I love a patch of woods with a thick dogwood understory, especially in the fall. Dogwood fruits are an important food for migrating birds, especially fruit-loving migrants such as thrushes and tanagers. The red color acts like a magnet in the low-light woods that thrushes seek out.

Though thrushes are not especially small birds, they can be tough to see. A flushed thrush will often sit still after lighting on a branch instead of flitting nervously like a warbler. Unless you can keep your eyes on the flying bird as it perches, the next time you see it may be when it flies again, often away for good. Couple this with the habitat of shadowy woods and you can be presented with a significant birding challenge. But add a nice stand of dogwoods, and you might be able to leisurely observe the five species of spotted thrushes as they gorge uninhibited in the low trees.

I visited such a woodland at Idlewild Road Park last week. I discovered this thrush hotspot years ago and have found the time to visit each October in search of migrants. The area around the picnic shelter is best. As I walked the path I soon spied some dogwood fruits a few feet in front of me. As I looked up my eye caught a movement that turned into a nice gray-cheeked thrush. Another thing about thrushes is that sometimes even with a decent and cooperative look, identification can be a challenge. Just a little shifting on my part clinched the ID though.

Another movement off to my left caught my attention but I couldn’t find the bird. Wait a few seconds … there it moved again. Wood thrush. Wait, two wood thrushes.

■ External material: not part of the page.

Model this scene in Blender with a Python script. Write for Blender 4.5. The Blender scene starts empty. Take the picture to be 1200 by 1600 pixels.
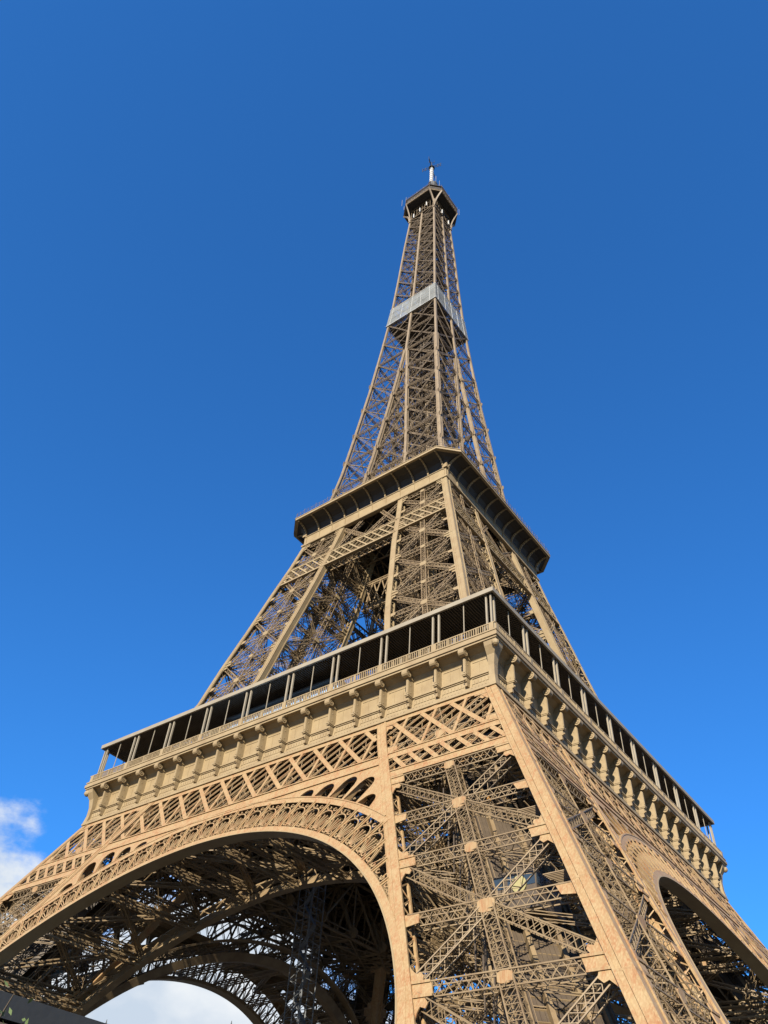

It was late afternoon and as it got darker the birds started to give their calls, each distinctive and identifiable as to species. I think they may have been quarreling over who had what claim to which dogwood tree. Up to five more wood thrushes gave guttural chuckles. Another gray-cheeked thrush gave a sharp “churk.” Several Swainson’s thrushes joined in with higher pitched “peeks. An American robin, another thrush, even joined in.

I missed out on two more spotted thrush species. The veeries may have already passed through while the hermit thrushes may not have arrived quite yet. Still, a very enjoyable bit of birding on a late afternoon fall day.